Set task:
Extract all lines that hold "this" from the records below.

Dataset records:
--

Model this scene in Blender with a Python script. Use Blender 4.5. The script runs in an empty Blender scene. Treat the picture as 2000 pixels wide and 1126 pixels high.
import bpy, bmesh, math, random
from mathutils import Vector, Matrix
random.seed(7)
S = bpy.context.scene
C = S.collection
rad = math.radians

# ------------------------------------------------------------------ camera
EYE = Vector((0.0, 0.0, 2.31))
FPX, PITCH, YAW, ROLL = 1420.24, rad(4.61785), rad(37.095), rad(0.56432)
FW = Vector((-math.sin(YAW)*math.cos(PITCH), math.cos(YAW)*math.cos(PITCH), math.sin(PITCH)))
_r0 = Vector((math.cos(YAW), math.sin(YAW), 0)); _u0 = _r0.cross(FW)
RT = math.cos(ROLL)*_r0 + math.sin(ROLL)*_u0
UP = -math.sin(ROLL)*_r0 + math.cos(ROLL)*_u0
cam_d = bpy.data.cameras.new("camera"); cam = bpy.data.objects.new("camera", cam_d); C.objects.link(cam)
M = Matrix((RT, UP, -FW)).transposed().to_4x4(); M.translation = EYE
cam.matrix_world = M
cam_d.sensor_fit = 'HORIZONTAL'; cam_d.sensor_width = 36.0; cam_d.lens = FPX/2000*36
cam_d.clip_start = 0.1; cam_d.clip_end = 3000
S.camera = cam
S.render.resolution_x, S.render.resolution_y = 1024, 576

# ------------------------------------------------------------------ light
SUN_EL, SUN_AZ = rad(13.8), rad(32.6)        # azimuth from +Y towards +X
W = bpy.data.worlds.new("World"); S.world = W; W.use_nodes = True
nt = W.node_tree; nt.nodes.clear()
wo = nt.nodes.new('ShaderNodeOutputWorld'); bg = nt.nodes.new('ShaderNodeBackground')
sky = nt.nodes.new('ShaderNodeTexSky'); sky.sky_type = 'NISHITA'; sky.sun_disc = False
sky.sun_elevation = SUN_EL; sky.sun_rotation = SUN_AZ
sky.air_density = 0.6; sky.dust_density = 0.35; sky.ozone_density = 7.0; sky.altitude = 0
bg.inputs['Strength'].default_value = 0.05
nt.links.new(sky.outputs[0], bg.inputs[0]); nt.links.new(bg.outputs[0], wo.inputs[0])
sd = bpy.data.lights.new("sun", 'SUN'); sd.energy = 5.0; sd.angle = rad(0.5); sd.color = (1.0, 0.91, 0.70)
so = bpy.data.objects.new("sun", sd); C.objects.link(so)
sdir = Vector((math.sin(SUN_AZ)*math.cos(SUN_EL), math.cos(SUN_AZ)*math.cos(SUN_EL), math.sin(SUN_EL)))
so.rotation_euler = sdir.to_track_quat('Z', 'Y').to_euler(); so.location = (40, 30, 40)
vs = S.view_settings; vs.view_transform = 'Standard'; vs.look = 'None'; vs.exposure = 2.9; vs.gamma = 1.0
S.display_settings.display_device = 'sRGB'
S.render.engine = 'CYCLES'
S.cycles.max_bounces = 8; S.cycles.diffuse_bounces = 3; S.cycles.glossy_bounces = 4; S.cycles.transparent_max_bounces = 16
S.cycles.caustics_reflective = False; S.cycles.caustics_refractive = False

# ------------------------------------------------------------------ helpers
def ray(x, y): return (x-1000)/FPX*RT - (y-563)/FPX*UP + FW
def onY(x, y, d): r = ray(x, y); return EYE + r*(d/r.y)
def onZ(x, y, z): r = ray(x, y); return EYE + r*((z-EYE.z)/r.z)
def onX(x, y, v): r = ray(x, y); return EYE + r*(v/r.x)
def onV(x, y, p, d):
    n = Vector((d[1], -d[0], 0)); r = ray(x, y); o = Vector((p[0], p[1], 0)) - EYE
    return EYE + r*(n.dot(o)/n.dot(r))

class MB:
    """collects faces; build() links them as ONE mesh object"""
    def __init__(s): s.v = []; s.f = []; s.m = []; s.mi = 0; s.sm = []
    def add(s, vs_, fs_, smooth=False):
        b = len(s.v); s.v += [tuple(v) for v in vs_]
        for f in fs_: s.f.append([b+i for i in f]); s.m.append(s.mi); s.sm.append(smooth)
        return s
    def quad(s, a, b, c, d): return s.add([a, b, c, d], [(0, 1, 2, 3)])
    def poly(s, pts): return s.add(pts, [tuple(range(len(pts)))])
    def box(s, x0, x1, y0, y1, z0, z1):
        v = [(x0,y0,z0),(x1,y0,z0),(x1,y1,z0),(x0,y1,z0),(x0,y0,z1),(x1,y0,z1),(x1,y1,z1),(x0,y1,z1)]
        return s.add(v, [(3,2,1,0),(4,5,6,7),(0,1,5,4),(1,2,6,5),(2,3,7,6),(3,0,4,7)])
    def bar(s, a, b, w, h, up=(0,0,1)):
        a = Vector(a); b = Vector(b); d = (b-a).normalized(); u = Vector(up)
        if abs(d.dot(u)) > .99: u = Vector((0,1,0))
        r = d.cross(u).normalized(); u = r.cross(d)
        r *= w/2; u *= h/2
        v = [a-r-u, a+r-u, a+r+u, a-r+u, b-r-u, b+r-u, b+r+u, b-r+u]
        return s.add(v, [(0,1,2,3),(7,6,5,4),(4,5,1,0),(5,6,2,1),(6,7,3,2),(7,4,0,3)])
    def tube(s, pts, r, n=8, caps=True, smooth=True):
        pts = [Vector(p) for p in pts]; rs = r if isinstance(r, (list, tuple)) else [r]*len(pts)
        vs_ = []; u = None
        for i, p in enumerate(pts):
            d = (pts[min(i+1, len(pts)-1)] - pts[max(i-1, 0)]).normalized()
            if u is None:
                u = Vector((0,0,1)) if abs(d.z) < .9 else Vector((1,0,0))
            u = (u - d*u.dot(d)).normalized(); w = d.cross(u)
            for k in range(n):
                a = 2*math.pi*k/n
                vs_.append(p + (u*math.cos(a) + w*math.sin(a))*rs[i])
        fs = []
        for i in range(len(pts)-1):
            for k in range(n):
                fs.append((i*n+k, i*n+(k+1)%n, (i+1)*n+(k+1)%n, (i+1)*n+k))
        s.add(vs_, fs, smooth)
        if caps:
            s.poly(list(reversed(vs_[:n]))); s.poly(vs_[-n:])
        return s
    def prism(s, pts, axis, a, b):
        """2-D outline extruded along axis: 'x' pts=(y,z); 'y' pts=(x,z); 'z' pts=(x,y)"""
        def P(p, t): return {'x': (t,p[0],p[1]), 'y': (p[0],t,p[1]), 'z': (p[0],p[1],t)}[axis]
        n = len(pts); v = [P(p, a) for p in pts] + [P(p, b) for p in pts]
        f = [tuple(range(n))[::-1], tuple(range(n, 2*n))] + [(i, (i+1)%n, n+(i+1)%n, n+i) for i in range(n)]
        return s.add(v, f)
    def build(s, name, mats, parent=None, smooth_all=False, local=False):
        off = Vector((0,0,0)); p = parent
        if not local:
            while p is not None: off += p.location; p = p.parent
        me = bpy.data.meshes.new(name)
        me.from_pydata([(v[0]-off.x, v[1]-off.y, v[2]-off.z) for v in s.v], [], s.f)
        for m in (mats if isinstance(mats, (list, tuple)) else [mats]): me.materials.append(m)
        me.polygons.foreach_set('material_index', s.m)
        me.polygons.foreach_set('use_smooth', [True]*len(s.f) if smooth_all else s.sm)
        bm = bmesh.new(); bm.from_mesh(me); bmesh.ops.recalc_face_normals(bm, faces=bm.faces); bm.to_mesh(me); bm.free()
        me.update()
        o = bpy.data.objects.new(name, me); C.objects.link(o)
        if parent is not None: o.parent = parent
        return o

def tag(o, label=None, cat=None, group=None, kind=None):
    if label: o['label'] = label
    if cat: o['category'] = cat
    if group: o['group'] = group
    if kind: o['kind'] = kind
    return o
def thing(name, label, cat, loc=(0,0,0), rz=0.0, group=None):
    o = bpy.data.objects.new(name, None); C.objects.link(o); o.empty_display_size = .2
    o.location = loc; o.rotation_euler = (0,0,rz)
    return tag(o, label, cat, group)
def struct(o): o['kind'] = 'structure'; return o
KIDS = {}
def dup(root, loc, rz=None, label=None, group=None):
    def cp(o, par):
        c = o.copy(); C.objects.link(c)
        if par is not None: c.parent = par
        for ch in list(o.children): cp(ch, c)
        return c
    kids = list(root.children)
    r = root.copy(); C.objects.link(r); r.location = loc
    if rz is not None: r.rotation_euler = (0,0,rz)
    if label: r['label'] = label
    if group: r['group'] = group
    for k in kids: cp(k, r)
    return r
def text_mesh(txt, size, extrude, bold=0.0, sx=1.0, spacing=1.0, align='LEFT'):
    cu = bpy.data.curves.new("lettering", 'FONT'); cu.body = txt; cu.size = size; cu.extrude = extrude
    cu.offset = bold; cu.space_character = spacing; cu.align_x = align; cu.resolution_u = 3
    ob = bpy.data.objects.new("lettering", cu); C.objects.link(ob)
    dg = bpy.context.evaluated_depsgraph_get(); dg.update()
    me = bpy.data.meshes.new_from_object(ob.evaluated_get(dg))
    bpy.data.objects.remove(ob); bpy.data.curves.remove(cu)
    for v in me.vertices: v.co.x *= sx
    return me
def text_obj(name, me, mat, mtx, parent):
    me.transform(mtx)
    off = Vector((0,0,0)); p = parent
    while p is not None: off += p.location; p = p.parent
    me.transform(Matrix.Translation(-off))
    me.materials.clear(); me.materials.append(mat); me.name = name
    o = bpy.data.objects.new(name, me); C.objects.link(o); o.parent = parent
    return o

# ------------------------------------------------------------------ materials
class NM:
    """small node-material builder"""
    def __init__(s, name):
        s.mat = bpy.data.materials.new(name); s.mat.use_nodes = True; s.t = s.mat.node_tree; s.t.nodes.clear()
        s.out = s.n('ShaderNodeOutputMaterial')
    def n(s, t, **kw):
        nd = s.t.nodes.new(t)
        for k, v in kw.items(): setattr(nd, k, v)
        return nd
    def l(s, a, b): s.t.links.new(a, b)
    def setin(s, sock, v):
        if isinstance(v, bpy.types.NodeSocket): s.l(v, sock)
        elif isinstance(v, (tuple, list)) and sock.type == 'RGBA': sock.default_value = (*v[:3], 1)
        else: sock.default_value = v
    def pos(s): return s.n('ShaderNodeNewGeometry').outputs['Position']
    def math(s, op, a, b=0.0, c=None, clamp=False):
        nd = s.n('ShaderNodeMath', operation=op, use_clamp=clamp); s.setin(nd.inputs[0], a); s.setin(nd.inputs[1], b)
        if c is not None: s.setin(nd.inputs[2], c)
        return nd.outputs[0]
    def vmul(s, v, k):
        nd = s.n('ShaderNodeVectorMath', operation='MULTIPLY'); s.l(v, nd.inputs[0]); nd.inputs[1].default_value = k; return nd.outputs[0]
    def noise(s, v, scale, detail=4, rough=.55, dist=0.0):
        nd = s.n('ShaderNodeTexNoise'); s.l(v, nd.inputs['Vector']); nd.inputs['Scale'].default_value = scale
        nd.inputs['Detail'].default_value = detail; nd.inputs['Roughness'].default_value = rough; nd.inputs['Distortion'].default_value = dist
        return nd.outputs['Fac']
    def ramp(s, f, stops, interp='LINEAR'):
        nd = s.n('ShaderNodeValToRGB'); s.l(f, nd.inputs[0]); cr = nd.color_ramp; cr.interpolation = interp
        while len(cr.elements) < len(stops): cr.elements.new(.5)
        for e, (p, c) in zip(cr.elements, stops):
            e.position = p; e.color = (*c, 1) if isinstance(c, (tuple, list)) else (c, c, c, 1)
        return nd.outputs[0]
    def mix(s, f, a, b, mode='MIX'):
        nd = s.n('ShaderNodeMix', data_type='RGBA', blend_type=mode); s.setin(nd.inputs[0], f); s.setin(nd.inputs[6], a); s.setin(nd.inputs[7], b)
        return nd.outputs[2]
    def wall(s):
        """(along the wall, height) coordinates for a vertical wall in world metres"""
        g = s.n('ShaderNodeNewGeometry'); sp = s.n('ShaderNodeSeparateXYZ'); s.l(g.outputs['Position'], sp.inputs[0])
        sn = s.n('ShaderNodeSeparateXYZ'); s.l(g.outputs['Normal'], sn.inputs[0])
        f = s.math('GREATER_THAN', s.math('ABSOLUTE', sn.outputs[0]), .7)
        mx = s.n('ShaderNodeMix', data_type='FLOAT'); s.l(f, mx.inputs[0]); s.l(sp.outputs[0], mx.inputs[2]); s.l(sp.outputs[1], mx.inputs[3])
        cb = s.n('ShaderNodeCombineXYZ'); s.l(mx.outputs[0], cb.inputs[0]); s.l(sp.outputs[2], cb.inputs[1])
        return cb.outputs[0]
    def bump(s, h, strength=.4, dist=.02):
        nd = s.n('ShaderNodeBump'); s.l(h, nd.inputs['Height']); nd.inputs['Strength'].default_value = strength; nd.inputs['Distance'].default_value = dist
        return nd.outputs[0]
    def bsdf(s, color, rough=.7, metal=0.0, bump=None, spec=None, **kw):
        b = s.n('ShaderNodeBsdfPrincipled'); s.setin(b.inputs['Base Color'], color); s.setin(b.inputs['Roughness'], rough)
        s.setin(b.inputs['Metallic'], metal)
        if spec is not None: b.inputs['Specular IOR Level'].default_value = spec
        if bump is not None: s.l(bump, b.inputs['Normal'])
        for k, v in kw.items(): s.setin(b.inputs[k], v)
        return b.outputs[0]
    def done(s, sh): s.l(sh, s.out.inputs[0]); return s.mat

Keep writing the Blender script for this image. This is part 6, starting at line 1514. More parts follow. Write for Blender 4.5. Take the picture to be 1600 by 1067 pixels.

--

Task response:
Model this scene in Blender with a Python script. Use Blender 4.5. The script runs in an empty Blender scene. Treat the picture as 2000 pixels wide and 1126 pixels high.
Keep writing the Blender script for this image. This is part 6, starting at line 1514. More parts follow. Write for Blender 4.5. Take the picture to be 1600 by 1067 pixels.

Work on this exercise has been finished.